Title

Effectiveness of service delivery models in inclusive early childhood programs

Date of Award

2001

Degree Type

Dissertation

Degree Name

Doctor of Philosophy (PhD)

Department

Child and Family Studies

Advisor(s)

Alan Taylor

Keywords

Service delivery, Inclusive, Early childhood programs, Preschool

Subject Categories

Education | Family, Life Course, and Society | Social and Behavioral Sciences | Sociology

Abstract

Inclusive early childhood services are provided to preschool children through varied models yet few studies have examined the effectiveness of these models of service delivery. This study examined outcomes for children, 3-5 years of age with disabilities, when services were delivered through a collaborative model and an itinerant model of service delivery in inclusive early childhood settings.

Social competence, a predictor of success in later life, is influenced by parents, teachers, and peers. The development of social skills is a goal of early childhood education programs and an imbedded concept of inclusion. Therefore, this study enlisted multiple informants (parents, teachers, and peer play observation) to examine child social competence as a measure of program effectiveness. The social competence of children did not differ significantly by service delivery model. However, classrooms with collaborative models of service delivery were found to be of significantly higher quality than itinerant model classrooms. The proportion of time spent in play levels varied by service delivery models and was relevant to the variation in quality.

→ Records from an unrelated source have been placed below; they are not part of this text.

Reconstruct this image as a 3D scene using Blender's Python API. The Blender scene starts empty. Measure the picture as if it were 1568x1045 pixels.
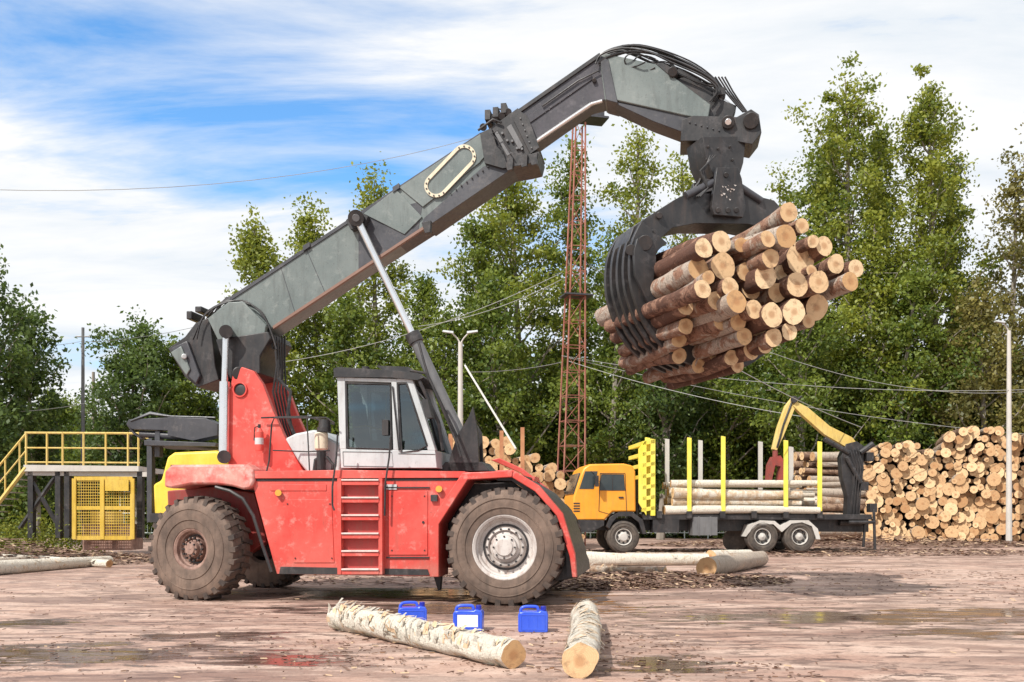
import bpy, math, random
import numpy as np
from mathutils import Vector, Matrix, noise as mnoise
random.seed(7); RN=np.random.RandomState(11)
sc=bpy.context.scene
FPX=1500.0; CH=1.4; HZ=783.0; CX=784.0

# ------------------------------------------------------------ node helpers
def newmat(name):
    m=bpy.data.materials.new(name); m.use_nodes=True
    nt=m.node_tree; b=nt.nodes['Principled BSDF']
    return m,nt,b
def N(nt,t,**kw):
    n=nt.nodes.new(t)
    for k,v in kw.items(): setattr(n,k,v)
    return n
def L(nt,a,b): nt.links.new(a,b)
def ramp(nt,src,p0,p1,c0=(0,0,0,1),c1=(1,1,1,1)):
    r=N(nt,'ShaderNodeValToRGB'); e=r.color_ramp.elements
    e[0].position=p0; e[1].position=p1; e[0].color=c0; e[1].color=c1
    L(nt,src,r.inputs[0]); return r.outputs[0]
def mix(nt,f,a,b,mode='MIX'):
    m=N(nt,'ShaderNodeMix',data_type='RGBA',blend_type=mode)
    for s,v in ((m.inputs[0],f),(m.inputs[6],a),(m.inputs[7],b)):
        if hasattr(v,'links'): L(nt,v,s)
        elif isinstance(v,(int,float)): s.default_value=v if s==m.inputs[0] else (v,v,v,1)
        else: s.default_value=(v[0],v[1],v[2],1)
    return m.outputs[2]
def math_(nt,op,a,b=None,clamp=False):
    m=N(nt,'ShaderNodeMath',operation=op); m.use_clamp=clamp
    for i,v in enumerate((a,b)):
        if v is None: continue
        if isinstance(v,(int,float)): m.inputs[i].default_value=v
        else: L(nt,v,m.inputs[i])
    return m.outputs[0]
def noi(nt,vec,scale,detail=4,rough=.55,dist=0):
    n=N(nt,'ShaderNodeTexNoise'); n.inputs['Scale'].default_value=scale
    n.inputs['Detail'].default_value=detail; n.inputs['Roughness'].default_value=rough
    n.inputs['Distortion'].default_value=dist
    if vec is not None: L(nt,vec,n.inputs['Vector'])
    return n.outputs[0]
def mapp(nt,vec,scale=(1,1,1),loc=(0,0,0),rot=(0,0,0)):
    m=N(nt,'ShaderNodeMapping'); m.inputs['Scale'].default_value=scale
    m.inputs['Location'].default_value=loc; m.inputs['Rotation'].default_value=rot
    L(nt,vec,m.inputs['Vector']); return m.outputs[0]
def bump(nt,b,h,strength=.3,dist=.02):
    bp=N(nt,'ShaderNodeBump'); bp.inputs['Strength'].default_value=strength
    bp.inputs['Distance'].default_value=dist; L(nt,h,bp.inputs['Height']); L(nt,bp.outputs[0],b.inputs['Normal'])

def paint(name,col,col2=None,rough=.45,metal=0.0,dirt=(.18,.11,.08),dirt_amt=.5,low=0.0,scale=1.3,wear=None):
    m,nt,b=newmat(name)
    tc=N(nt,'ShaderNodeTexCoord').outputs['Object']
    if col2 is None: col2=tuple(min(1,c*1.25+.02) for c in col)
    f=ramp(nt,noi(nt,tc,scale,6,.65),.35,.7)
    c=mix(nt,f,col,col2)
    st=noi(nt,mapp(nt,tc,(6,6,.9)),1.6,6,.7)
    c=mix(nt,math_(nt,'MULTIPLY',ramp(nt,st,.5,.78),dirt_amt),c,dirt)
    fn=noi(nt,tc,22,5,.75)
    c=mix(nt,math_(nt,'MULTIPLY',ramp(nt,fn,.60,.70),dirt_amt),c,tuple(x*.5 for x in dirt))
    if wear:
        wn=noi(nt,tc,4.5,7,.72)
        c=mix(nt,math_(nt,'MULTIPLY',ramp(nt,wn,.55,.66),.6),c,wear)
    if low>0:
        z=N(nt,'ShaderNodeSeparateXYZ'); L(nt,tc,z.inputs[0])
        zz=math_(nt,'ADD',z.outputs[2],math_(nt,'MULTIPLY',noi(nt,tc,3,6),1.0))
        lo=ramp(nt,math_(nt,'MULTIPLY',zz,1/low),.45,1.0,(1,1,1,1),(0,0,0,1))
        c=mix(nt,math_(nt,'MULTIPLY',lo,.75),c,(.34,.21,.16))
    L(nt,c,b.inputs['Base Color']); b.inputs['Metallic'].default_value=metal
    r=ramp(nt,fn,.3,.8,(rough*.8,)*3+(1,),(min(1,rough*1.5),)*3+(1,))
    L(nt,r,b.inputs['Roughness'])
    bump(nt,b,fn,.10,.01)
    return m
def glassmat(name,tint=(.25,.3,.3)):
    m,nt,b=newmat(name)
    out=nt.nodes['Material Output']
    tr=N(nt,'ShaderNodeBsdfTransparent'); tr.inputs[0].default_value=(*tint,1)
    gl=N(nt,'ShaderNodeBsdfGlossy'); gl.inputs['Roughness'].default_value=.03; gl.inputs[0].default_value=(.9,.95,1,1)
    fr=N(nt,'ShaderNodeFresnel'); fr.inputs[0].default_value=1.6
    mx=N(nt,'ShaderNodeMixShader')
    L(nt,math_(nt,'ADD',fr.outputs[0],.06),mx.inputs[0]); L(nt,tr.outputs[0],mx.inputs[1]); L(nt,gl.outputs[0],mx.inputs[2])
    L(nt,mx.outputs[0],out.inputs[0]); return m

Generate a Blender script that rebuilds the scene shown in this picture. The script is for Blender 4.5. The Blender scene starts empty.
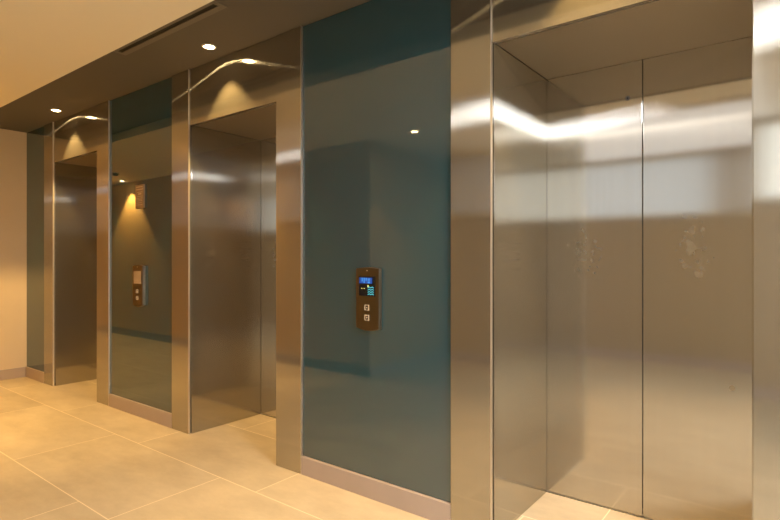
import bpy, bmesh, math, random
from mathutils import Vector
random.seed(4)
S = bpy.context.scene
C = S.collection

# ------------------------------------------------------------------ helpers
def box(bm, x0, x1, y0, y1, z0, z1, mi=0):
    vs = [bm.verts.new((x, y, z)) for x in (x0, x1) for y in (y0, y1) for z in (z0, z1)]
    for f in ((0, 1, 3, 2), (4, 6, 7, 5), (0, 4, 5, 1), (2, 3, 7, 6), (0, 2, 6, 4), (1, 5, 7, 3)):
        bm.faces.new([vs[i] for i in f]).material_index = mi

def cyl(bm, c, axis, r, d, n=32, r2=None):
    """solid cylinder / cone frustum from c along axis ('X','Y','Z') for length d"""
    r2 = r if r2 is None else r2
    ring = []
    for rr, t in ((r, 0), (r2, d)):
        row = []
        for i in range(n):
            a = 2 * math.pi * i / n
            u, v = rr * math.cos(a), rr * math.sin(a)
            p = {'X': (t, u, v), 'Y': (u, t, v), 'Z': (u, v, t)}[axis]
            row.append(bm.verts.new((c[0] + p[0], c[1] + p[1], c[2] + p[2])))
        ring.append(row)
    for i in range(n):
        j = (i + 1) % n
        bm.faces.new((ring[0][i], ring[0][j], ring[1][j], ring[1][i]))
    bm.faces.new(ring[0][::-1]); bm.faces.new(ring[1])

def lathe(bm, prof, n=40):
    """closed ring of revolution around Z from a list of (r, z)"""
    rows = [[bm.verts.new((r * math.cos(2 * math.pi * i / n), r * math.sin(2 * math.pi * i / n), z)) for i in range(n)] for r, z in prof]
    m = len(rows)
    for k in range(m):
        A, B = rows[k], rows[(k + 1) % m]
        for i in range(n):
            j = (i + 1) % n
            bm.faces.new((A[i], A[j], B[j], B[i]))

def prism(bm, pts, z0, z1):
    """outline pts (x,y) extruded in z"""
    a = [bm.verts.new((x, y, z0)) for x, y in pts]
    b = [bm.verts.new((x, y, z1)) for x, y in pts]
    n = len(pts)
    for i in range(n):
        j = (i + 1) % n
        bm.faces.new((a[i], a[j], b[j], b[i]))
    bm.faces.new(a[::-1]); bm.faces.new(b)

def obj(name, bm, mats, parent=None, bevel=0, smooth=False):
    bmesh.ops.recalc_face_normals(bm, faces=bm.faces)
    me = bpy.data.meshes.new(name)
    bm.to_mesh(me); bm.free()
    for m in (mats if isinstance(mats, (list, tuple)) else [mats]):
        me.materials.append(m)
    if smooth:
        for p in me.polygons: p.use_smooth = True
    o = bpy.data.objects.new(name, me)
    C.objects.link(o)
    if parent: o.parent = parent
    if bevel:
        md = o.modifiers.new('Bevel', 'BEVEL')
        md.width = bevel; md.segments = 2; md.limit_method = 'ANGLE'
    return o

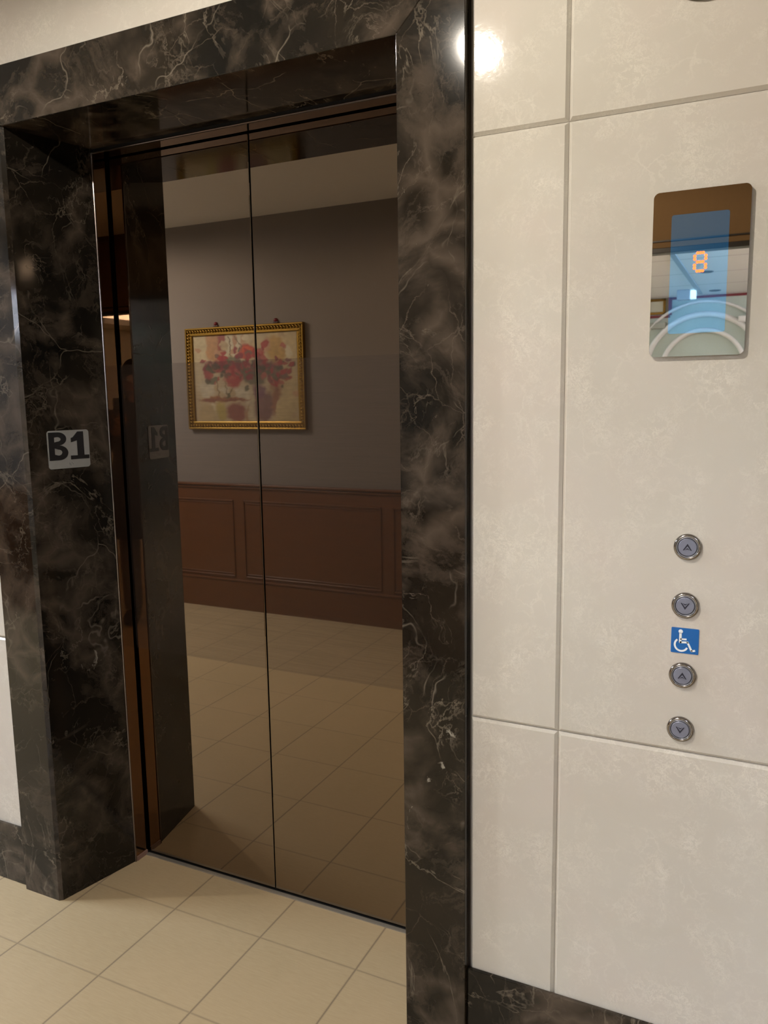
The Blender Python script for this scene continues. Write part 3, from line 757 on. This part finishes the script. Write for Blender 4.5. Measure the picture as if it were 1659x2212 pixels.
per = tag(empty('person', (1.44, -1.85, 0)), 'person in dark coat and dark hair holding up a phone, slivered in the mirror', 'person')
per.rotation_euler = (0, 0, math.radians(36))    # local +y faces the elevator
# local frame: x right, y forward
pc = Matrix.Rotation(-math.radians(36), 4, 'Z') @ (Vector((CAM.x, CAM.y, CAM.z)) - Vector((1.44, -1.85, 0)))
hx, hy, hz = pc.x+.030, pc.y-.055, pc.z-.115          # right hand, round the lower half of the phone
nodes = [((0, 0, .90), (.12, .09)), ((0, 0, 1.05), (.11, .08)), ((0, -.005, 1.22), (.13, .09)), ((0, -.01, 1.33), (.085, .06)), ((0, .0, 1.41), (.048, .05)), ((0, .012, 1.47), (.058, .068)),
 ((0, .018, 1.54), (.070, .085)), ((0, .008, 1.60), (.055, .07)),
 ((.150, -.01, 1.315), (.042, .042)), ((.20, .02, 1.12), (.042, .042)), ((hx+.02, hy-.07, hz-.05), (.026, .026)), ((hx, hy, hz), (.022, .034)),
 ((-.150, -.01, 1.315), (.042, .042)), ((-.21, .0, 1.08), (.042, .042)), ((-.20, .05, .88), (.028, .026)), ((-.20, .07, .80), (.018, .036)),
 ((.085, 0, .80), (.085, .085)), ((.09, .01, .47), (.055, .055)), ((.09, -.01, .10), (.034, .034)), ((.09, .06, .04), (.03, .025)),
 ((-.085, 0, .80), (.085, .085)), ((-.09, .01, .47), (.055, .055)), ((-.09, -.01, .10), (.034, .034)), ((-.09, .06, .04), (.03, .025))]
edges = [(0, 1), (1, 2), (2, 3), (3, 4), (4, 5), (5, 6), (6, 7), (3, 8), (8, 9), (9, 10), (10, 11), (3, 12), (12, 13), (13, 14), (14, 15), (0, 16), (16, 17), (17, 18), (18, 19), (0, 20), (20, 21), (21, 22), (22, 23)]
def finger(base, pts, r=.0085):
    i0 = len(nodes)
    for p in pts: nodes.append((p, (r, r)))
    edges.append((base, i0))
    for k_ in range(len(pts)-1): edges.append((i0+k_, i0+k_+1))
for k_ in range(4):      # fingers wrap the back of the phone
    z_ = hz+.030-.020*k_; L_ = (.0, .004, .002, -.008)[k_]
    finger(11, [(hx-.005, hy+.030, z_), (hx-.028-L_, hy+.044, z_+.002), (hx-.048-L_, hy+.036, z_+.003)], .0082)
finger(11, [(hx+.028, hy+.004, hz+.028), (hx+.020, hy+.002, hz+.055)], .010)
for k_ in range(4):
    y_ = .100-.019*k_
    finger(15, [(-.20, y_+.0, .765), (-.198, y_+.006, .73+.004*abs(k_-1)), (-.190, y_+.004, .705+.006*abs(k_-1))], .008)
finger(15, [(-.185, .115, .79), (-.178, .120, .755)], .0095)
body = skin_mesh('body', nodes, edges, 0, SKIN, per)
# face: nose, lips, eyes, ears
bm = bmesh.new()
def ell(loc, s, seg=14): bmesh.ops.create_uvsphere(bm, u_segments=seg, v_segments=10, radius=1, matrix=Matrix.Translation(loc) @ Matrix.Diagonal((*s, 1)))
ell((0, .108, 1.535), (.011, .016, .020)); 
obj('nose', bm, SKIN, per, True)
EYE = simple('eye_white', (.7, .68, .65), .2)
for sx in (-1, 1):
    bm = bmesh.new(); ell((sx*.028, .090, 1.555), (.012, .008, .007)); e_ = obj('eye', bm, EYE, per, True)
    bm = bmesh.new(); ell((sx*.028, .0955, 1.555), (.0055, .0035, .0055)); obj('iris', bm, HAIR, e_, True)
    bm = bmesh.new(); ell((sx*.074, .0, 1.535), (.008, .018, .028)); obj('ear', bm, SKIN, per, True)
bm = bmesh.new(); ell((0, .098, 1.497), (.022, .007, .006)); obj('lips', bm, simple('lips', (.45, .14, .12), .5), per, True)
def ell(loc, s, seg=14): bmesh.ops.create_uvsphere(bm, u_segments=seg, v_segments=10, radius=1, matrix=Matrix.Translation(loc) @ Matrix.Diagonal((*s, 1)))
bmh = bmesh.new(); bm = bmh
for loc, sc_ in (((0, -.020, 1.600), (.084, .092, .098)), ((0, -.050, 1.52), (.082, .055, .12)), ((0, -.062, 1.42), (.080, .038, .10)), ((.062, -.022, 1.53), (.024, .040, .08)), ((-.062, -.022, 1.53), (.024, .040, .08))): ell(loc, sc_, 24)
hm_ = bpy.data.meshes.new('hair'); bm.to_mesh(hm_); bm.free()
ho_ = bpy.data.objects.new('hair_tmp', hm_); C.objects.link(ho_)
r_ = ho_.modifiers.new('r', 'REMESH'); r_.mode = 'VOXEL'; r_.voxel_size = .007
k_ = ho_.modifiers.new('k', 'SMOOTH'); k_.factor = .6; k_.iterations = 5
dg = bpy.context.evaluated_depsgraph_get(); nm = bpy.data.meshes.new_from_object(ho_.evaluated_get(dg)); bpy.data.objects.remove(ho_)
nm.materials.clear(); nm.materials.append(HAIR); nm.name = 'hair'
for p in nm.polygons: p.use_smooth = True
hair = bpy.data.objects.new('hair', nm); C.objects.link(hair); hair.parent = per
# knee length coat: elliptical rings, open at the hem, closed round the neck
bm = bmesh.new(); rings = []; n = 40
for z, rx, ry in ((.56, .215, .165), (.57, .222, .172), (.75, .205, .160), (.95, .180, .142), (1.08, .160, .125), (1.22, .178, .125), (1.30, .190, .115), (1.355, .175, .096), (1.388, .120, .078), (1.41, .072, .064), (1.432, .062, .060), (1.430, .054, .053), (1.40, .050, .050)):
    rings.append([bm.verts.new((rx*math.cos(2*math.pi*i/n)*(1+(.03*math.sin(7*2*math.pi*i/n) if z < .9 else 0)), -.005+ry*math.sin(2*math.pi*i/n)*(1+(.03*math.sin(7*2*math.pi*i/n) if z < .9 else 0)), z)) for i in range(n)])
for a_, b2_ in zip(rings, rings[1:]):
    for i in range(n): bm.faces.new((a_[i], a_[(i+1) % n], b2_[(i+1) % n], b2_[i]))
bm.faces.new(rings[0][::-1])
obj('coat', bm, COAT, per, True)
for nodes_ in ([((.120, -.01, 1.335), (.075, .072)), ((.172, -.006, 1.315), (.078, .072)), ((.200, .0, 1.22), (.068, .066)), ((.215, .02, 1.12), (.056, .056)), ((hx+.03, hy-.10, hz-.07), (.040, .040))],
               [((-.120, -.01, 1.335), (.075, .072)), ((-.172, -.01, 1.315), (.078, .072)), ((-.205, -.01, 1.20), (.068, .066)), ((-.215, .0, 1.08), (.054, .054)), ((-.205, .045, .90), (.042, .042))]):
    skin_mesh('sleeve', nodes_, [(0, 1), (1, 2), (2, 3), (3, 4)], 0, COAT, per)
for sx in (.09, -.09):
    skin_mesh('trouser_leg', [((sx*.95, 0, .80), (.080, .080)), ((sx, .01, .47), (.068, .068)), ((sx, -.01, .10), (.060, .060)), ((sx, -.01, .055), (.060, .060))], [(0, 1), (1, 2), (2, 3)], 0, TROUS, per)
for sx in (.09, -.09):
    bm = bmesh.new(); box(bm, sx-.045, sx+.045, -.07, .19, .001, .085, .03, 3); obj('shoe', bm, SHOE, per, True)
ph_ = tag(empty('phone', (CAM.x-fw.x*.02+rr.x*.024, CAM.y-fw.y*.02+rr.y*.024, CAM.z-.055)), 'black phone held up by the person facing the elevator', 'phone')
ph_.rotation_euler = (0, 0, yaw)
bm = bmesh.new(); box(bm, -.036, .036, -.012, -.004, -.075, .075, .003, 2); obj('phone_body', bm, PHONE, ph_)
bm = bmesh.new(); lathe(bm, [(.008, -.004), (.008, -.0025), (0, -.0025)], 20); lp = obj('camera_lens', bm, CHROME, ph_); lp.location = (-.024, 0, .055)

Qualitative interviews with parents and teachers revealed that variation in process and structure factors of service delivery. Informal means was the primary form of communication by the team in both models of service delivery. The collaborative model provided structure for enhanced communication among members of the service delivery team. The itinerant model lacked structure for communication among members of the service delivery team and teachers frequently had little or no knowledge about a child's program. The itinerant model relied more heavily upon parents to communicate goals, strategies, and progress about the child's program.